Yesterday, EJI awarded $6000 in scholarships to the four winners of the 2015 Racial Justice Essay Contest in Brighton, Alabama. The contest was part of EJI’s racial history project, and the award ceremony followed EJI’s dedication of an historical marker in Brighton that documents the lynching of William Miller. An African American coal miner who sought better wages for Black mine workers, Mr. Miller was murdered by a white mob in 1908. More than a hundred city officials and community members witnessed the unveiling and dedication of the marker on Sunday.

All high school students in the Brighton area were eligible to participate in the essay contest. Participants chose an historical event from EJI’s A History of Racial Injustice 2015 Calendar as the subject of a 750-word essay.

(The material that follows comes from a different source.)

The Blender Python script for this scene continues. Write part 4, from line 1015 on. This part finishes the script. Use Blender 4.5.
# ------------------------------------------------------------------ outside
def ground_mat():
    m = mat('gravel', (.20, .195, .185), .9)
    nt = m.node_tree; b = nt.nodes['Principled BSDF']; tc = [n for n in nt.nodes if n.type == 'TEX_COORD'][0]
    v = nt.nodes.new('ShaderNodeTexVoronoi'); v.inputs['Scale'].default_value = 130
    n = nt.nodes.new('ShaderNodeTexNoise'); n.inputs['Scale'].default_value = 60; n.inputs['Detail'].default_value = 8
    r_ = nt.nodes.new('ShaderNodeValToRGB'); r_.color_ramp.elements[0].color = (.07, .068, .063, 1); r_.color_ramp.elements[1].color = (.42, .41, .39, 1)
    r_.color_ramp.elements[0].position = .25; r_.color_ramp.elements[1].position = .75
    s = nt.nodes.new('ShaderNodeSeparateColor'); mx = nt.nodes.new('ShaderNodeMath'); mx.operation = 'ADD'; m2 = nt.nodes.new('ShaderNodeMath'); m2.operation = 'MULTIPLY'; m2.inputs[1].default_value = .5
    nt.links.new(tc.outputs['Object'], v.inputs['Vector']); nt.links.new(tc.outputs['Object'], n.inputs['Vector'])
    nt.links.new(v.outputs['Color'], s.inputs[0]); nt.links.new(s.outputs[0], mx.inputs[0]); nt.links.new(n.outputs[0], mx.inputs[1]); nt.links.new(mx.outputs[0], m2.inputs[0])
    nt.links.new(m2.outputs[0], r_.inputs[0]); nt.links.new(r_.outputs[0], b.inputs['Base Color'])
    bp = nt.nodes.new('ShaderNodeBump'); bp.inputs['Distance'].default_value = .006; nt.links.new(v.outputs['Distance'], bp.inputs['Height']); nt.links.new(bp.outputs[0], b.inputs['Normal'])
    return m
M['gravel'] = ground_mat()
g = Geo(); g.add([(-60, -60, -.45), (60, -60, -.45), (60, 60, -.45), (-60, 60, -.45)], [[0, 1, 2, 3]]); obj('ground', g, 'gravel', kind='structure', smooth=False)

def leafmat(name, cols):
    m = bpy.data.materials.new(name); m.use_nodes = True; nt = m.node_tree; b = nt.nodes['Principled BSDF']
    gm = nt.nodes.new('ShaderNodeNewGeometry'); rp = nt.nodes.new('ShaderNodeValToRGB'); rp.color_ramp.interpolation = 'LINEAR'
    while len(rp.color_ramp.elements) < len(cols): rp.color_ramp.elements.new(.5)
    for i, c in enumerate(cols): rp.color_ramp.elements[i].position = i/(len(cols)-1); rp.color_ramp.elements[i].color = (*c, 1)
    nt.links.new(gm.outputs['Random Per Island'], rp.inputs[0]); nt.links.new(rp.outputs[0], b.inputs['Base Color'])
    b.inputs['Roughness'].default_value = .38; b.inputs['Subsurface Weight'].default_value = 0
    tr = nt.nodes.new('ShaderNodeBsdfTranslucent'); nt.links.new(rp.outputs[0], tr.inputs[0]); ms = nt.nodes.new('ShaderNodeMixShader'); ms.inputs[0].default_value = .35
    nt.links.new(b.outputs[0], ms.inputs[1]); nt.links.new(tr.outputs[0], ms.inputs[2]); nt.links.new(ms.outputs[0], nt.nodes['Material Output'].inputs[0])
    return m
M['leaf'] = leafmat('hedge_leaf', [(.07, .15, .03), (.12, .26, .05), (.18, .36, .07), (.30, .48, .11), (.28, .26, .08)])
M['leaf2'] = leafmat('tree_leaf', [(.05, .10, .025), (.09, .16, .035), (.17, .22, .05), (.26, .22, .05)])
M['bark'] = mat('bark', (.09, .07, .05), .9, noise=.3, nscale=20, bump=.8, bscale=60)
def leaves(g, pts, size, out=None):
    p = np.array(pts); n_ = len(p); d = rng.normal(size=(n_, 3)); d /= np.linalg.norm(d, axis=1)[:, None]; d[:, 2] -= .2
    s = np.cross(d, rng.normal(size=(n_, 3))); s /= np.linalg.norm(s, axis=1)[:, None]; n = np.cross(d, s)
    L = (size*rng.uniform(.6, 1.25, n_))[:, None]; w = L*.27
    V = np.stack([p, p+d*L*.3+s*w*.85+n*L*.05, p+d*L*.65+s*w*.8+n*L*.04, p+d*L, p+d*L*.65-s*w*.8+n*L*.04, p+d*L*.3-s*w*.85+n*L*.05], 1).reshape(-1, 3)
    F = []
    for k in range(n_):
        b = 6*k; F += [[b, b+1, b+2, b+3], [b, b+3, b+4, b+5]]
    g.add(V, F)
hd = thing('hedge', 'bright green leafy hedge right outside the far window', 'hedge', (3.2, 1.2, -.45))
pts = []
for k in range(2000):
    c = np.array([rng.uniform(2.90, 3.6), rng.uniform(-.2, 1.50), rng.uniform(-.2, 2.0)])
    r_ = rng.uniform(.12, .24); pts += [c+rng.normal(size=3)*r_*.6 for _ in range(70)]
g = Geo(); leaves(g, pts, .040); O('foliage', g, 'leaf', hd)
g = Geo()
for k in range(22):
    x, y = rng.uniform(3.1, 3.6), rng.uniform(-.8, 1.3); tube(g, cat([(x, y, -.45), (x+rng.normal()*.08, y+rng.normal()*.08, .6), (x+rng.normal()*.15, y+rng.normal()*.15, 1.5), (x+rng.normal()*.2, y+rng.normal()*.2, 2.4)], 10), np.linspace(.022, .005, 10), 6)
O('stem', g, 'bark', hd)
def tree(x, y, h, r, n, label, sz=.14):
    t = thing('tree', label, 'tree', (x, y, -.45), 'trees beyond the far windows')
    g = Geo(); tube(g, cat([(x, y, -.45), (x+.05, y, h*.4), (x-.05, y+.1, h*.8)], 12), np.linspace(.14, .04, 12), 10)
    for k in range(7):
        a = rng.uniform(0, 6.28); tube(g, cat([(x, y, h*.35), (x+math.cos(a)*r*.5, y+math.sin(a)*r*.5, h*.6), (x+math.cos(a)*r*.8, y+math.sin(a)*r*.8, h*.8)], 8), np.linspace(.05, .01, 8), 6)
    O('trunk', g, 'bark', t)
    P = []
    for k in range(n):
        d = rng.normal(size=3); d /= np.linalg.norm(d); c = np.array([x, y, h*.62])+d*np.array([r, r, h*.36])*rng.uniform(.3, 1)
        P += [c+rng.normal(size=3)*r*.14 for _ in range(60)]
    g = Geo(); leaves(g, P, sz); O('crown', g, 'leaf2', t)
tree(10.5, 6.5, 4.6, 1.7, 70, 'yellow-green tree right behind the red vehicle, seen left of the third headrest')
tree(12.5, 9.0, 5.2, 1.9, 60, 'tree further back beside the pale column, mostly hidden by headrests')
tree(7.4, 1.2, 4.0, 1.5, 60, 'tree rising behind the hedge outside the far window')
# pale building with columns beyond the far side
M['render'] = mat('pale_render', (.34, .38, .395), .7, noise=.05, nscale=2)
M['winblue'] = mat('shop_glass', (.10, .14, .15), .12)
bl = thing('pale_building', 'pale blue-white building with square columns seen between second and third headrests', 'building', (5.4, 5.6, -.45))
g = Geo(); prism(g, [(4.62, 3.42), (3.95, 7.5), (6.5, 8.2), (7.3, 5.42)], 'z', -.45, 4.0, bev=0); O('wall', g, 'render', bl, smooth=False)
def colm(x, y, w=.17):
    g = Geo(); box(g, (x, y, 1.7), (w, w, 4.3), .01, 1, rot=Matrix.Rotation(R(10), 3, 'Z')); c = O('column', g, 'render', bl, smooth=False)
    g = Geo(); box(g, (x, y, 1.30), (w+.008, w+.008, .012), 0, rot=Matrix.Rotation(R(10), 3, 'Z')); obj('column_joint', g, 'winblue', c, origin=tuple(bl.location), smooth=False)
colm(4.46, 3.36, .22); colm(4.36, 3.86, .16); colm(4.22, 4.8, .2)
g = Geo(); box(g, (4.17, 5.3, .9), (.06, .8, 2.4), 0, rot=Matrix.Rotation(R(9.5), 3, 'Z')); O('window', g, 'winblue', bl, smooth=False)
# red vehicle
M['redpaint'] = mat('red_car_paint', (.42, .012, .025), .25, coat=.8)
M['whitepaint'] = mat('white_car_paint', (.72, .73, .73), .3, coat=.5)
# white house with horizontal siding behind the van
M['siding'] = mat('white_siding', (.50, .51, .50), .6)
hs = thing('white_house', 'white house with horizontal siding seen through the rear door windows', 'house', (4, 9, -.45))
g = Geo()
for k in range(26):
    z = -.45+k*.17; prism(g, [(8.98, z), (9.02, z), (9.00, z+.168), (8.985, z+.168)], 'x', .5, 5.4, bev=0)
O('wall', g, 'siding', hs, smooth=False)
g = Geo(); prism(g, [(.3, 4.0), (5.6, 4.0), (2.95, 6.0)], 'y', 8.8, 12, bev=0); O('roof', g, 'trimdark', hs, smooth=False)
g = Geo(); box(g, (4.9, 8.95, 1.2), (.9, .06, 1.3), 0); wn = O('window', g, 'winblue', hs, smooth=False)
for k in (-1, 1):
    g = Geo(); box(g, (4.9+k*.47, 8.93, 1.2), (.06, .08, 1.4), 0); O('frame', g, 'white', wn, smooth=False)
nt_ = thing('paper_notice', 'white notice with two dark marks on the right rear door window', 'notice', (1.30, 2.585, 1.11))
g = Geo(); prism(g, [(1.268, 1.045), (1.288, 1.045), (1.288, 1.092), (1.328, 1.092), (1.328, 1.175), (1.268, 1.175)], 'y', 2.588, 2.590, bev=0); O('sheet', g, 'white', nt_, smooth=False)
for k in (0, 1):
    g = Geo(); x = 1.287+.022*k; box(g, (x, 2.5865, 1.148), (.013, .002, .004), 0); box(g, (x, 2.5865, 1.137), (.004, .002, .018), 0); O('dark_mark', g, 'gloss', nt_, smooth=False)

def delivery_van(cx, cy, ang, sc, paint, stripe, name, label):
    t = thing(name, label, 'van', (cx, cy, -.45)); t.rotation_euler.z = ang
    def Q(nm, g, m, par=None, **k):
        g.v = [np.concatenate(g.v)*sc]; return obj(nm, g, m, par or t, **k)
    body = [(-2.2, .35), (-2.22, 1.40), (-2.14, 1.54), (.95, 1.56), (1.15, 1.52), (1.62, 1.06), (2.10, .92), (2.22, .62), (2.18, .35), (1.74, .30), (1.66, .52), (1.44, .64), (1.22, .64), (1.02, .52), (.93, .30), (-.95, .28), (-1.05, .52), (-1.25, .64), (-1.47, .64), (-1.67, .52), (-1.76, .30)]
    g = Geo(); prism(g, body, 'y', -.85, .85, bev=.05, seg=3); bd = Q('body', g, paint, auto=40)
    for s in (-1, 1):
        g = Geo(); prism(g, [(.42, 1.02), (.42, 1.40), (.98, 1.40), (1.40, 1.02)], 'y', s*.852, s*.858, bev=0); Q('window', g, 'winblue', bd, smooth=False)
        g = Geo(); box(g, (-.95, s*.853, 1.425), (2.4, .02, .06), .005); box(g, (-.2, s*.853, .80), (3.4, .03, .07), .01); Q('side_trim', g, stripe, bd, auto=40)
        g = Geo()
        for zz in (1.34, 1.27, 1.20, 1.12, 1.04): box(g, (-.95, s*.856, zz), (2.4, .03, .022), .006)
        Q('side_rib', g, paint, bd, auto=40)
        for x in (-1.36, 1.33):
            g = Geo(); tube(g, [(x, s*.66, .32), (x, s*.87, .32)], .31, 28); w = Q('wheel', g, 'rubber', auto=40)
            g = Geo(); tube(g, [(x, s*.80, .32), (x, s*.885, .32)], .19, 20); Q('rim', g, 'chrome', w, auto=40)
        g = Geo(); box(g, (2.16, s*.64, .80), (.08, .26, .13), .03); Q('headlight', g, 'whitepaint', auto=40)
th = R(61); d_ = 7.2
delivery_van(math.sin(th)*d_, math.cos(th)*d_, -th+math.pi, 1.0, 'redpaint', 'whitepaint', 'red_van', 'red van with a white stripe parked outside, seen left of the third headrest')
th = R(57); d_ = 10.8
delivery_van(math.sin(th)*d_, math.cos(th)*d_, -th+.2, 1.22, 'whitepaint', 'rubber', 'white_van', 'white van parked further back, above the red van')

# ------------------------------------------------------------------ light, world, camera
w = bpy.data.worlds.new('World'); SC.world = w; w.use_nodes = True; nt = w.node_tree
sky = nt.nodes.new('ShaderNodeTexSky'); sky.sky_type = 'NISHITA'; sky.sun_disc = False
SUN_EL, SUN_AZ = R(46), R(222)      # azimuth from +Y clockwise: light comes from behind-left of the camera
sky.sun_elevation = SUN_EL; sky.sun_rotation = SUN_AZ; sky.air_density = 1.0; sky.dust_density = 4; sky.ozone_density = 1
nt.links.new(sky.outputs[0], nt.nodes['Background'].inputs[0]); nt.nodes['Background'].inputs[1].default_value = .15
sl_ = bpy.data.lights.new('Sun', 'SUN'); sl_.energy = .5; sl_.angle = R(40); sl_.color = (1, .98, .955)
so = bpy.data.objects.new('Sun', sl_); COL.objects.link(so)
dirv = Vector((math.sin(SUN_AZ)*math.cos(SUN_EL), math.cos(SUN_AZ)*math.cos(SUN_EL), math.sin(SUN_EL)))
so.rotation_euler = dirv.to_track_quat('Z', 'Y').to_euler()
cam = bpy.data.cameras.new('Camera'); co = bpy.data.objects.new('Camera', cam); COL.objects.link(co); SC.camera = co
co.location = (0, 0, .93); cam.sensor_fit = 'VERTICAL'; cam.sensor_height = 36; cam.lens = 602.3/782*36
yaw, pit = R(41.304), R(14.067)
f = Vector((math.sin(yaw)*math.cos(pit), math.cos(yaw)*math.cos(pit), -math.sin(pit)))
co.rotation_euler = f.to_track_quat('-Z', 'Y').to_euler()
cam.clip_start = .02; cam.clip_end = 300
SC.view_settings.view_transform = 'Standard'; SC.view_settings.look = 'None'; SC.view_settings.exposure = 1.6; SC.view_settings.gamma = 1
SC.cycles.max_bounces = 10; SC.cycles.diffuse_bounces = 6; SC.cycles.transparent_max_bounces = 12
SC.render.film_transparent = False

Hueytown High School students Brieonna Collins and Layla Tatum tied for first place, and were each awarded a $2250 scholarship. Ms. Collins, a junior, wrote about the Chicago riots of 1919. “It made me feel like my ancestors fought a lot for me,” she told WVTM-13 News. Ms. Tatum, a senior, wrote about the lynching of three Black men in Duluth, Minnesota, in 1920. Both read their essays at the award ceremony.

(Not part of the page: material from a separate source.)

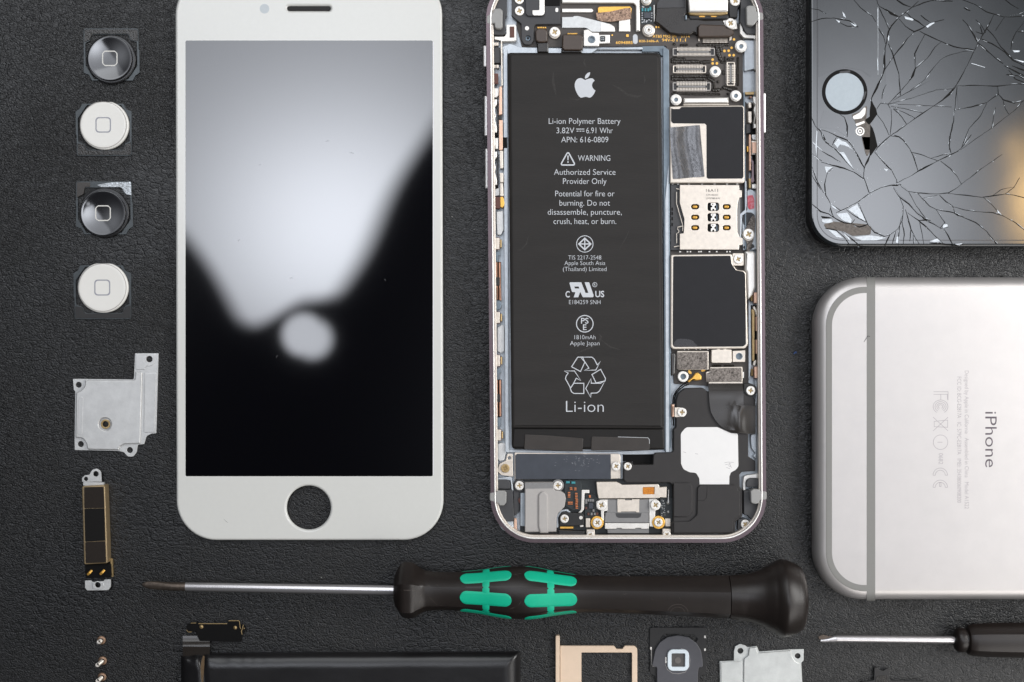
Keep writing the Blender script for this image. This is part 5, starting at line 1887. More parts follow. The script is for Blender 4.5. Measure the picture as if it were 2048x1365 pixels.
ap = (bez((1248, 952), (1275, 945), (1300, 930), (1325, 932)) + bez((1325, 932), (1345, 935), (1355, 950), (1360, 962)) + bez((1360, 962), (1335, 980), (1328, 1005), (1330, 1020)) +
      bez((1330, 1020), (1335, 1050), (1352, 1068), (1370, 1076)) + bez((1370, 1076), (1360, 1110), (1335, 1150), (1312, 1160)) + bez((1312, 1160), (1290, 1166), (1275, 1152), (1255, 1152)) +
      bez((1255, 1152), (1232, 1152), (1215, 1166), (1192, 1160)) + bez((1192, 1160), (1160, 1140), (1125, 1070), (1124, 1015)) + bez((1124, 1015), (1124, 965), (1155, 930), (1190, 930)) +
      bez((1190, 930), (1215, 930), (1232, 948), (1248, 952)))
mb.sheet(Zq(ap), ZT)
leaf = bez((1247, 936), (1240, 900), (1268, 865), (1306, 860)) + bez((1306, 860), (1310, 895), (1285, 934), (1247, 936))
mb.sheet(Zq(leaf), ZT)
mb.build("fruit_emblem", M_PRINT, bat)
# marks
mb = MB()
mb.stroke(rnd([(1136, 303.5), (1150.5, 330.5), (1121, 330.5)], 2.4, 4), 2.6, ZT, closed=True)
mb.slab([(1134.6, 311.5), (1137.4, 311.5), (1136.9, 321), (1135.1, 321)], ZT, ZT - 0.01)
mb.sheet(circ(1136, 324.6, 1.5, 14), ZT)
mb.build("warning_symbol", M_PRINT, bat)
mb = MB()
mb.stroke(circ(1169.6, 488.4, 16.4, 44), 1.4, ZT, closed=True)
dm = [(1169.6, 477), (1181.6, 488.4), (1169.6, 500), (1157.6, 488.4)]
mb.stroke(dm, 2.6, ZT, closed=True)
mb.stroke([(1169.6, 477), (1169.6, 500)], 2.2, ZT + 0.002)
mb.stroke([(1158, 488.4), (1181, 488.4)], 2.2, ZT + 0.004)
mb.build("certification_mark", M_PRINT, bat)
mb = MB()
U = zoom(1060, 440, 3.327)
UV = zoom(1125, 560, 14.944)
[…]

The third place prize of $1000 went to Tayzha Parrish, a senior at Hueytown High, who wrote about the murder of civil rights activist Jimmie Lee Jackson by an Alabama state trooper in 1965. Carmen Knight, a senior at Pleasant Grove High School, won fourth place and received $500 for her essay about the 1963 bombing of the Sixteenth Street Baptist Church in Birmingham, Alabama.

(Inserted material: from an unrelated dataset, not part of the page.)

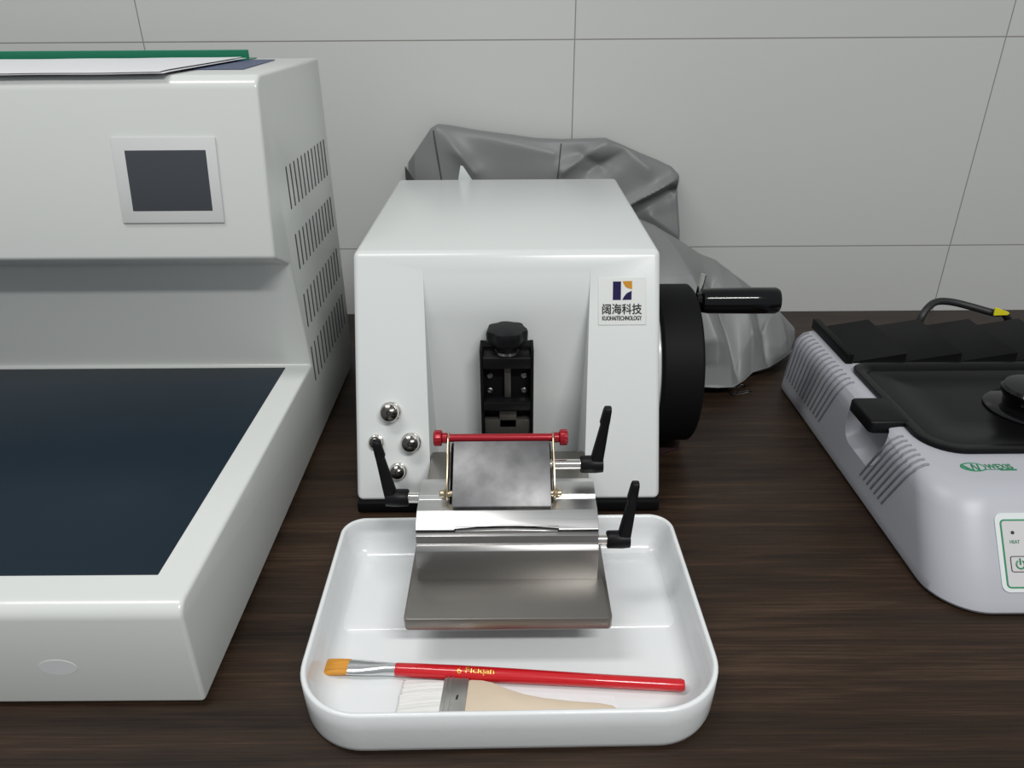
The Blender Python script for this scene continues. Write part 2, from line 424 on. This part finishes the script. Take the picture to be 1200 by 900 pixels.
# specimen head
hd = obj('specimen_head', join(box(-.0315, -.0285, .660, .699, .040, .1490, .0006), box(.0187, .0217, .660, .699, .040, .1490, .0006), box(-.0300, .0202, .672, .699, .040, .1485, .0006)), M['blackm'], mt)
cl = prism([(.658, .1300), (.658, .1415), (.662, .1435), (.672, .1455), (.696, .1480), (.696, .1300)], -.0283, .0185, 'X', .0006)
obj('clamp_block', cl, M['black'], hd)
obj('guide_bar', box(-.0075, -.0010, .6660, .676, .094, .1305, .0005), M['grey_metal'], hd)
for (x, z) in ((-.0223, .1165), (.0122, .1165), (-.0225, .0995), (.0123, .0995)):
    obj('screw', lathe([(0, 0), (.0034, 0), (.0034, .0022), (.0026, .003), (.0015, .003), (.0013, .0012), (0, .0012)], (x, .6725, z), (0, -1, 0), 18), M['screw'], hd)
obj('clamp_jaw', box(-.0283, .0185, .656, .680, .0835, .0935, .0012), M['black'], hd)
pl = join(box(-.0283, .0185, .664, .680, .041, .0695, .0008), box(-.0130, .0045, .664, .680, .060, .0790, .0006))
for x in (-.0222, .0138): pl = join(pl, lathe([(.0022, 0), (.0022, .0006), (.0015, .0006), (.0013, 0)], (x, .6643, .0645), (0, -1, 0), 14))
obj('holder_plate', pl, M['grey_metal'], hd, 40, 'brownish grey lower plate')
kx, ky = -.0047, .668
kb = lathe([(0, .1465), (.0108, .1465), (.0112, .151), (.0125, .1545), (.0180, .1558), (.0195, .1575), (.0198, .1665), (.0188, .1690), (.0130, .1702), (0, .1706)], (kx, ky, 0), (0, 0, 1), 84, (7, .055, .0150))
obj('clamp_knob', kb, M['black'], hd)
obj('washer', lathe([(0, .1440), (.0118, .1440), (.0118, .1467), (0, .1467)], (kx, ky, 0), (0, 0, 1), 32), M['screw'], hd)

# handwheel on the right flank
WC = (.749, .0930); R = .0868
obj('wheel_hub', lathe([(0, 0), (.081, 0), (.081, .008), (0, .008)], (.1450, WC[0], WC[1]), (1, 0, 0), 72), M['white'], mt, 40, 'white hub disc')
hw = lathe([(0, 0), (R - .003, 0), (R, .003), (R, .0405), (R - .0025, .0430), (R - .010, .0430), (R - .013, .038), (.03, .036), (.026, .045), (0, .045)], (.1515, WC[0], WC[1]), (1, 0, 0), 96)
wheel = obj('handwheel', hw, M['blackm'], mt, 30)
obj('crank_handle', lathe([(0, .002), (.0085, .002), (.0095, .006), (.0125, .008), (.0136, .014), (.0142, .06), (.0142, .086), (.0125, .0895), (0, .0905)], (.1965, .749, .1655), (1, 0, 0), 40), M['gloss'], wheel)
obj('locking_pin', rod((.2015, .757, .165), (.2065, .762, .1915), .0034, 16), M['chrome'], wheel)

# steel arm carrying the knife holder over the tray
ba = bev(prism(rrect(-.0802, .0722, .4025, .630, .0035, 5), .0415, .0525, 'Z'), .0011, 2, 60)
obj('base_plate', ba, M['steel'], mt)
# knife holder
low = prism([(.4437, .0524), (.4437, .0805), (.4468, .0840), (.4485, .0842), (.4485, .0912), (.4530, .0925), (.510, .0925), (.510, .0524)], -.0738, .0652, 'X', .0004, 2)
kh = obj('knife_holder', low, M['steel_mid'], mt, 25)
up = prism([(.4520, .0936), (.4520, .0946), (.4665, .1022), (.4800, .1022), (.4825, .1052), (.4985, .1060), (.5070, .1035), (.512, .0925)], -.0743, .0655, 'X', .0005, 2, 15)
arch = prism([(-.0446, .080), (-.0446, .0950), (-.0290, .0956), (-.005, .0962), (.0190, .0956), (.0350, .0950), (.0350, .080)], .44, .4546, 'Y')
obj('upper_carriage', boolean(up, arch), M['alu'], kh, 25)
obj('arc_gap_shade', join(box(-.0741, -.0444, .4523, .470, .0925, .0940), box(.0348, .0653, .4523, .470, .0925, .0940), box(-.0446, .0350, .4540, .475, .0925, .0958)), M['blackm'], kh, 0)  # black fillers stand in for the shade inside the gap
obj('arc_seat', prism([(-.0438, .0920), (-.0438, .0940), (-.0290, .0946), (-.005, .0952), (.0190, .0946), (.0342, .0940), (.0342, .0920)], .4508, .4538, 'Y', .0002, 1), M['alu'], kh)
d1 = Vector((0, .044, .0325)).normalized(); n1 = Vector((0, -d1.z, d1.y))
Bp = basis((-.0085, .468, .1022), (1, 0, 0), d1, n1)
obj('pressure_plate', xf(box(-.0384, .0384, .0003, .0545, 0, .0048, .0005), Bp), M['blade'], kh)
obj('blade_bed', prism([(.474, .1020), (.512, .1310), (.519, .1310), (.506, .1020)], -.0495, .0312, 'X', .0005), M['blackm'], kh)
rodc = ((.5135, .1388))
gr = rod((-.0560, *rodc), (.0376, *rodc), .0033, 20)
for s, x in ((-1, -.0518), (1, .0332)):
    gr = join(gr, rod((x, *rodc), (x + s * .0052, *rodc), .0043, 20), lathe([(0, 0), (.0058, 0), (.0064, .0008), (.0064, .0056), (.0055, .0064), (0, .0064)], (x + s * .0050, *rodc), (s, 0, 0), 40, (14, .04, .0050)))
guard = obj('guard_rod', gr, M['red'], kh)
for s, x in ((-1, -.0512), (1, .0328)):
    arm = prism([(.476, .1045), (.4735, .1100), (.4790, .1180), (.5080, .1420), (.5160, .1430), (.5180, .1360), (.494, .1110), (.486, .1040)], x - .0007, x + .0007, 'X', .0002, 1)
    obj('guard_arm', arm, M['brass'], kh)
    obj('pivot_pin', join(rod((x - s * .006, .4795, .1085), (x + s * .0060, .4795, .1085), .0028, 18), rod((x + s * .0009, .4795, .1085), (x + s * .0026, .4795, .1085), .0042, 6)), M['brass'], kh)

def lever(shaft0, hub0, hub1, tip):
    """clamping lever: steel shaft, cylindrical hub along X and a tapering arm with a thumb rest"""
    s0, h0, h1, tp = map(Vector, (shaft0, hub0, hub1, tip))
    o_ = obj('clamping_lever', lathe([(0, 0), (.0062, 0), (.0070, .0008), (.0072, .012), (.0066, .0180), (0, .0182)], h0, h1 - h0, 28), M['black'], kh)
    hub_e = h0 + (h1 - h0) * .72
    up_ = (tp - hub_e).normalized(); side = (h1 - h0).normalized(); fr = up_.cross(side).normalized()
    L = (tp - hub_e).length; rings = []
    for t, w, th, off in ((-.06, .0052, .0052, 0), (.25, .0045, .0046, 0), (.5, .0038, .0040, 0), (.72, .0032, .0036, 0), (.735, .0038, .0038, .0005), (.94, .0032, .0036, .0005), (.99, .0027, .0030, .0005), (1.0, .0018, .0022, .0005)):
        c = hub_e + up_ * (L * t) - side * off
        rings.append([c + side * (w * math.copysign(abs(math.cos(a)) ** .42, math.cos(a))) + fr * (th * math.copysign(abs(math.sin(a)) ** .42, math.sin(a))) for a in [2 * PI * q / 20 for q in range(20)]])
    arm = loft(rings)
    bmA = new(); bmA.from_mesh(o_.data); bmesh.ops.translate(arm, verts=arm.verts, vec=-Vector(mt['base']))
    bmA = join(bmA, arm); bmA.to_mesh(o_.data); bmA.free(); o_.data.shade_smooth(); o_.data.set_sharp_from_angle(angle=math.radians(45))
    obj('lever_shaft', rod(s0, h0 + (h1 - h0) * .15, .0042, 20), M['chrome'], kh)
lever((.0275, .500, .1217), (.0543, .500, .1217), (.0715, .500, .1217), (.0745, .500, .1738))
lever((-.0725, .488, .0985), (-.0832, .488, .0989), (-.1020, .488, .0989), (-.1058, .490, .1512))
lever((.0640, .462, .0765), (.0734, .462, .0765), (.0915, .462, .0765), (.0935, .464, .1290))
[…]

“These inspiring young winners did the courageous, impressive work of telling the truth about our nation’s history of racial injustice,” said EJI Director Bryan Stevenson. “That truth-telling, together with markers and memorials that change the American landscape, is critical to advance our understanding about the legacy of lynching, and that understanding will make healing and reconciliation possible.”